The first two short parables, with some slight variation, display a pattern that goes like this: someone loses something precious, makes a “foolish” response to find it (neglecting 99 sheep, turning the house upside down to find a small coin), finds it, rejoices and calls for a communal celebration. The great parable – with a significant addition (the response of the older brother) – follows essentially the same pattern. The father loses a son. (That is why, of all the suggestions made for a title, I think the best remains: “The Lost Son”.) The young man’s behaviour is very callous. Culturally understood, he is in effect saying to the father: “You’re as good as dead to me. Give now what I’m due to inherit when you at last are”.

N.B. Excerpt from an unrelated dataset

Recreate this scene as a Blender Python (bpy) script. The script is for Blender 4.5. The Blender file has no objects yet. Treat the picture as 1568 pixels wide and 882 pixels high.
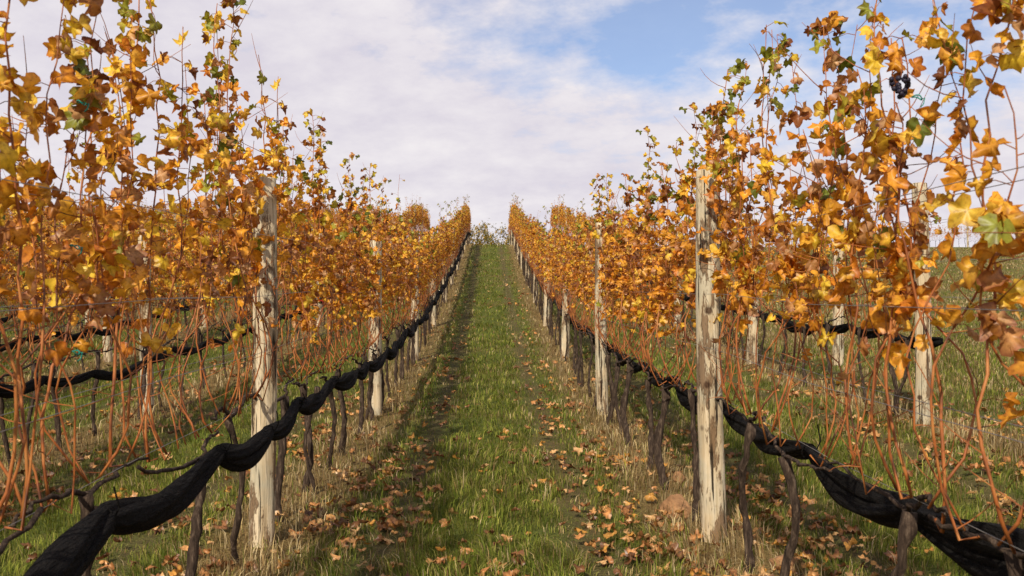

The parable vividly describes the gradual dehumanisation of the young man. Reduced to wanting to eat the pigs’ food – what could be worse for a Jew! – “he comes to his senses” (literally, “comes to himself” – a painful moment of self-knowledge). But this is hardly a moment of true conversion. He is calculating: “I can’t go back as a son. But at least if I can get back as a servant, I’ll be clothed and well fed”.

OVERCOME WITH COMPASSION
The father, the parable hints, has been watching day and night for his son’s return. Seeing him afar off, he is overcome with compassion (the Greek is much stronger than the JB translation “moved with pity” suggests). He runs out to meet the boy, embraces and kisses him tenderly. In the culture of the time, for a middle-aged man of means to run in public, to display extravagant signs of affection to a son who has caused the family disgrace is foolish behaviour in the utmost degree – as the older brother will soon so “reasonably” point out.

But this is not the end. The father does not allow the young man to finish his prepared speech about coming back as a servant. Bring out the best robe, the ring (sign of authority in the household), sandals (servants went barefoot) – all symbols of full reinstatement as son. And then the great communal celebration. Why? Because the one who was dead has come back to life; the lost one has been found.

This refrain – sounded here and again at the end – imposes a trajectory of “lostness” and “foundedness” over the more conventionally religious one of sin and forgiveness. Let’s admit: the older brother has very reasonable grounds for complaint. His “conversion” to the way his father sees things and behaves is difficult. We never learn whether he goes in and shares in the music and dancing or whether anger and resentment keep him forever outside.

And that is the real bite of the parable. Are you inside with the younger brother joining in the celebration of Gods’ mercy or does anger and resentment keep you stamping your foot with the older son outside? Like so many of Jesus’ parables this is one is basically saying, “Come to the feast”. The only blockage is what may lie, unconverted, in your heart.